Lines that need more characters for their display than can be shown on a screen line can only be shown partially. This doesn't mean that the rest of the lines doesn't exist: it is simply not visible on the screen. Each line may actually contain up to 255 characters. If you attempt to add characters past this 255 character limit however, they simply will not be added. As for the length of an allowed file, stedi is only restricted by the memory of the computer. It seems that it can handle only 99999 lines since only 5 characters are allocated for the display of the line number. On the other hand, the internal line counter in stedi can deal with numbers up to $2^{31}$ for 32-bits systems.

Besides the lines which actually belong to the file, stedi knows the concept of `virtual lines'. These are lines beyond the end of the file that don't exist in reality (no characters are 'in' them and therefore they do not take up space in memory) but nevertheless the cursor can be moved to these lines. Likewise the cursor may be moved anywhere on the screen regardless of where the text appears. Thus not only can it be moved to virtual lines, but it can also be moved past the last character in any line to the virtual territory to the right of a line.
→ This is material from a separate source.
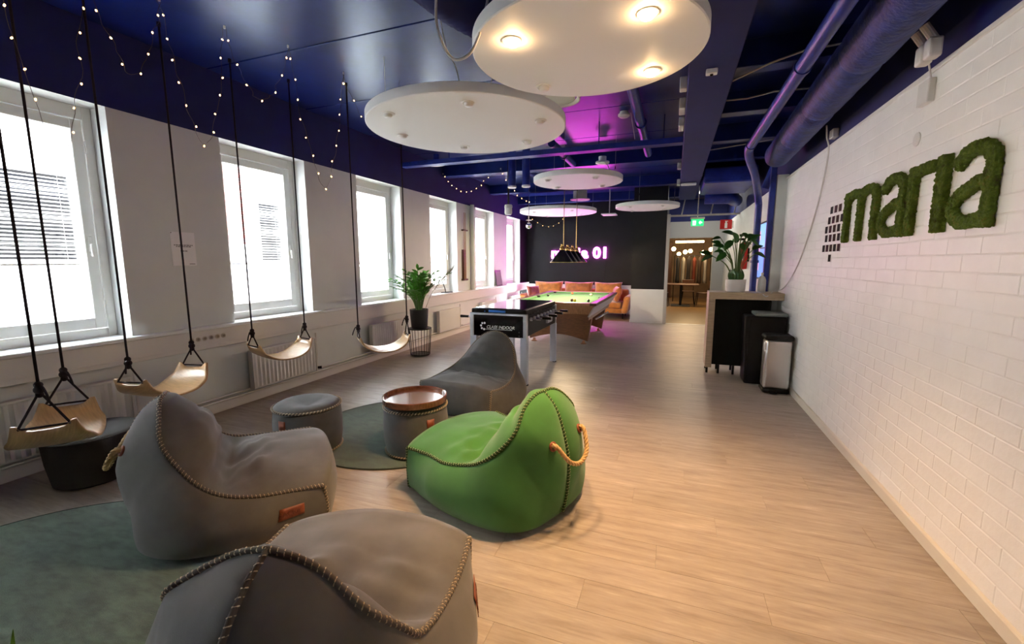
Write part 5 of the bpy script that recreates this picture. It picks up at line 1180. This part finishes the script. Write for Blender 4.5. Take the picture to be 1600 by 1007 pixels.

The movement of the cursor is not restricted by the text in any way when it is moved around. This behaviour is completely different from what is found in some editors which have an annoying `dancing cursor' effect when the cursor is moved from line to line.

Aside from the case when a file is rather short and more virtual lines are necessary (for example, the `Hello World' program in Chapter 1), the number of virtual lines cannot exceed 5. This means that when you scroll down past the bottom of a file, the end of the file will scroll above the bottom of the screen until five blank (virtual) lines appear. Remember: these lines don't exist in so far as the file is concerned, so they are not written when the file is written to disk.